**Given instruction:** Tell how many lines include the string "picture". Answer with a single number.

━━━ Extracted records

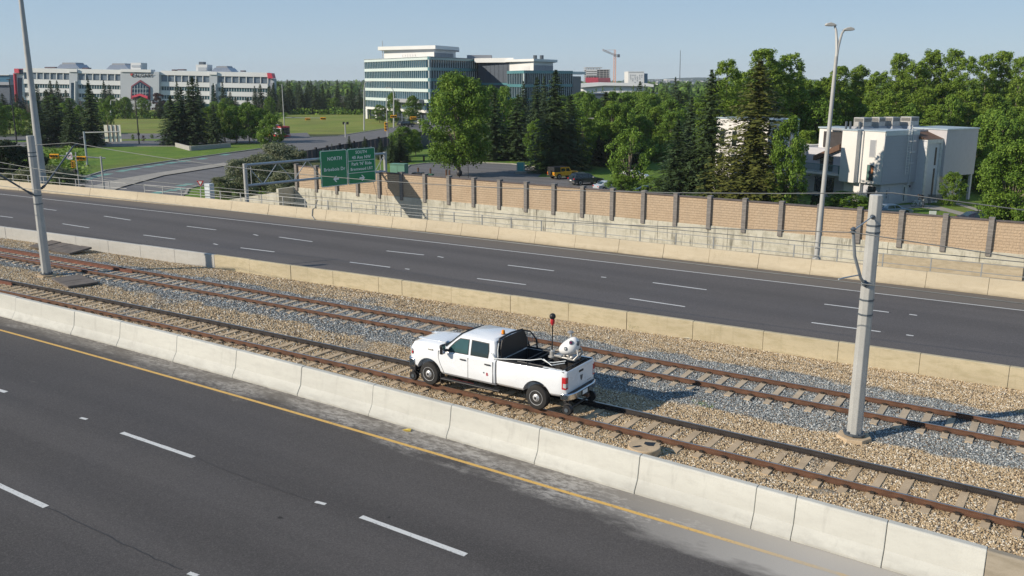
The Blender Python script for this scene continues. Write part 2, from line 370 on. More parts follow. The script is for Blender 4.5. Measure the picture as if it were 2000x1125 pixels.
ribbon(MB(), lambda x: Ywh(x)-.06, lambda x: Ywh(x)+.06, ZR+.004).build('white_edge_line', MT['white_line'], road_f, fix=False)
def dash(parent, p, q, w, z=ZR+.004, name='lane_dash', m='white_line', zp=None):
    A, B = G(*p, zp if zp is not None else ZR), G(*q, zp if zp is not None else ZR); d = (B - A).normalized(); nrm = Vector((-d.y, d.x, 0)) * w/2; mb = MB(); k = []
    N = 8; rr = random.Random(int(p[0]))
    lo = []; hi = []
    for i in range(N+1):
        c = A.lerp(B, i/N); j = 1 + rr.uniform(-.10, .08)
        lo.append(Vector((c.x, c.y, z)) - nrm*j); hi.append(Vector((c.x, c.y, z)) + nrm*j)
    mb.add(lo + hi, [(i, i+1, N+2+i, N+1+i) for i in range(N)]); return mb.build(name, MT[m], parent, fix=False)
for p, q in (((238,845),(378,893)), ((705,1009),(910,1084)), ((-90,737),(12,766)), ((-60,921),(90,990))): dash(road_n, p, q, .16)
for p, q in (((616,980),(636,985)), ((368,1119),(386,1125)), ((157,816),(170,819))): dash(road_n, p, q, .12, name='marking_patch')
for p, q in (((80,407),(110,411)), ((203,422),(255,430)), ((365,442),(422,449)), ((545,463),(610,472)), ((755,490),(828,498)), ((992,518),(1082,529)), ((1275,552),(1380,566)), ((1610,594),(1736,610)),
             ((0,422),(25,425)), ((122,437),(174,445)), ((280,459),(342,467)), ((470,484),(536,492)), ((683,512),(762,522)), ((932,544),(1027,556)), ((1230,583),(1338,599)), ((1585,630),(1720,648))): dash(road_f, p, q, .14)
for p, q in (((855,501),(866,503)), ((791,525),(800,526)), ((495,458),(504,460)), ((417,476),(425,478)), ((1174,541),(1184,542)), ((1776,614),(1791,616)), ((1770,654),(1784,656))): dash(road_f, p, q, .14, name='marking_patch')
# tar crack lines on the near road
for k, (pts, w) in enumerate(([[(378,893),(470,930),(560,962),(618,982)], .010], [[(90,990),(200,1042),(290,1085),(368,1119)], .014])):
    mb = MB(); rr = random.Random(k); P = []
    for i in range(len(pts)-1):
        for j in range(6): P.append(G(pts[i][0]+(pts[i+1][0]-pts[i][0])*j/6, pts[i][1]+(pts[i+1][1]-pts[i][1])*j/6, ZR) + Vector((0, rr.uniform(-.03,.03), .006)))
    mb.add([p + Vector((0, s*w, 0)) for p in P for s in (-1, 1)], [(2*i, 2*i+2, 2*i+3, 2*i+1) for i in range(len(P)-1)]); mb.build('tar_seam', plain('tar_seam', (.035, .033, .033), .6) if k == 0 else bpy.data.materials['tar_seam'], road_n, fix=False)

# ballast bed between the barriers, gently uneven
def bedz(x, y):
    t1, t2 = abs(y - Yt1(x)), abs(y - Yt2(x))
    z = -.205 + .02*noise.noise(Vector((x*.8, y*.8, 0))) + .03*noise.noise(Vector((x*.23, y*.3, 5)))
    if min(t1, t2) > 1.35: z -= .05*min(1, (min(t1, t2)-1.35)/.8) * (1 if y > Yt1(x) else .2)
    if y < Yt1(x) - 1.4: z += .10
    dm = Ymed(x) - y
    if dm < 2.2: z -= .10*(1 - dm/2.2)
    return z
mb = MB(); bx = [-150 + i*3 for i in range(30)] + [-60 + i*.5 for i in range(181)]; NB = 40
for x in bx:
    a, b = Ynt(x) + .16, Ymed(x) + .06
    for j in range(NB+1): y = a + (b-a)*j/NB; mb.v.append((x, y, bedz(x, y)))
for i in range(len(bx)-1):
    for j in range(NB): mb.f.append([i*(NB+1)+j, (i+1)*(NB+1)+j, (i+1)*(NB+1)+j+1, i*(NB+1)+j+1]); mb.m.append(0)
bed = mb.build('ballast_bed', MT['bed'], kind='structure', fix=False)
# loose stones: geometry-node scatter of small stones
def stone_mesh(seed):
    rr = random.Random(seed); bm = bmesh.new(); bmesh.ops.create_icosphere(bm, subdivisions=1, radius=1)
    for v in bm.verts: v.co = Vector((v.co.x*1.25, v.co.y*.95, v.co.z*.7)) * rr.uniform(.72, 1.15)
    me = bpy.data.meshes.new('stone'); bm.to_mesh(me); bm.free(); me.materials.append(MT['stone']); return me
stone_objs = []
hid = bpy.data.collections.new('stone_sources')
for k in range(3):
    o = bpy.data.objects.new('ballast_stone', stone_mesh(k+3)); hid.objects.link(o); stone_objs.append(o)
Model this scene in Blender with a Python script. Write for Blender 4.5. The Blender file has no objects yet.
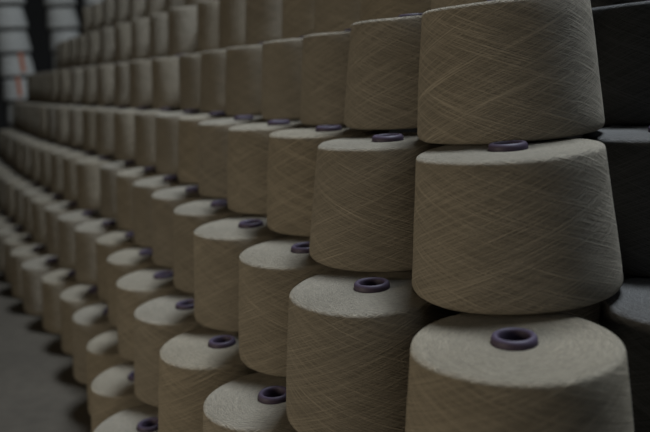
import bpy, bmesh, math, random
from mathutils import Vector, Matrix, noise

S = 0.22                       # metres per cone pitch
C = bpy.context.scene.collection
R = random.Random(11)
H = 0.65956                    # height of one layer, in pitches
B = 0.46343                    # set-back of each layer
Y0 = 0.73134                   # front line of the floor layer
EYE = 2.43512 + H              # eye height above the floor
STEP = .98                     # spacing along a row
PH = [5.20, 3.79, 2.36, 2.95, 3.42, 3.95, 4.45, 4.95]
BX = [0, 9, 10, 11, 12, 13, 14, 15, 16, 17, 19, 22, 30]
BY = [0, 0, -.12, -.25, -.36, -.46, -.58, -.69, -.8, -.9, -1.05, -1.25, -1.7]


def bend(x):                   # the pile bows towards the aisle at its far end
    for i in range(len(BX) - 1):
        if x <= BX[i + 1]:
            t = (x - BX[i]) / (BX[i + 1] - BX[i])
            return BY[i] + t * (BY[i + 1] - BY[i])
    return BY[-1]


def W(x, y, z):                # pile coordinates (along, into the pile, up from floor) -> metres
    return Vector((x * S, -y * S, z * S))


# ------------------------------------------------------------------ materials
def nodes(name):
    m = bpy.data.materials.new(name)
    m.use_nodes = True
    nt = m.node_tree
    return m, nt, nt.nodes['Principled BSDF']


def N(nt, t, **kw):
    n = nt.nodes.new(t)
    for k, v in kw.items():
        setattr(n, k, v)
    return n


def math_node(nt, op, a, b=None):
    n = N(nt, 'ShaderNodeMath', operation=op)
    for i, v in enumerate((a, b)):
        if v is None:
            continue
        if isinstance(v, (int, float)):
            n.inputs[i].default_value = v
        else:
            nt.links.new(v, n.inputs[i])
    return n.outputs[0]


def streaks(nt, uv, seed, angle, sx, sy, detail=2.0, rough=.5, dist=0.0):
    """thread-like streaks: a noise stretched along a direction of the winding"""
    mp = N(nt, 'ShaderNodeMapping', vector_type='POINT')
    mp.inputs['Rotation'].default_value = (0, 0, math.radians(angle))
    nt.links.new(uv, mp.inputs['Vector'])
    m2 = N(nt, 'ShaderNodeMapping', vector_type='POINT')
    m2.inputs['Scale'].default_value = (sx, sy, 1)
    nt.links.new(mp.outputs[0], m2.inputs['Vector'])
    add = N(nt, 'ShaderNodeVectorMath', operation='ADD')
    nt.links.new(m2.outputs[0], add.inputs[0])
    nt.links.new(seed, add.inputs[1])
    no = N(nt, 'ShaderNodeTexNoise')
    no.inputs['Scale'].default_value = 1
    no.inputs['Detail'].default_value = detail
    no.inputs['Roughness'].default_value = rough
    no.inputs['Distortion'].default_value = dist
    nt.links.new(add.outputs[0], no.inputs['Vector'])
    return no.outputs['Fac']


def ramp(nt, fac, a, b, va, vb):
    n = N(nt, 'ShaderNodeMapRange')
    n.inputs['From Min'].default_value = a
    n.inputs['From Max'].default_value = b
    n.inputs['To Min'].default_value = va
    n.inputs['To Max'].default_value = vb
    nt.links.new(fac, n.inputs['Value'])
    return n.outputs[0]


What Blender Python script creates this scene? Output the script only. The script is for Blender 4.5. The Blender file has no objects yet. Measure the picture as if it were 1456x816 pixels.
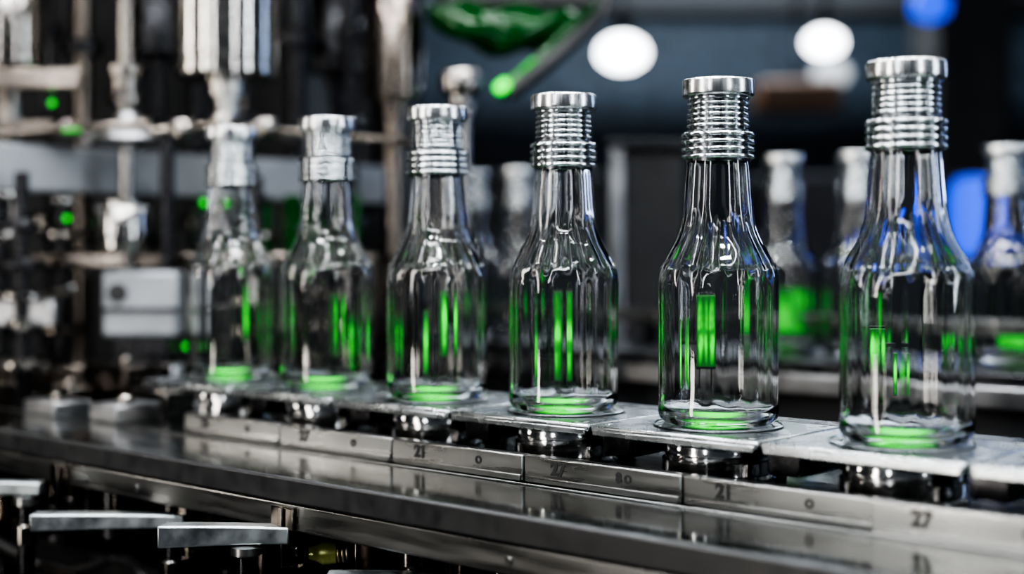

━━━━━━

**Task output:** 2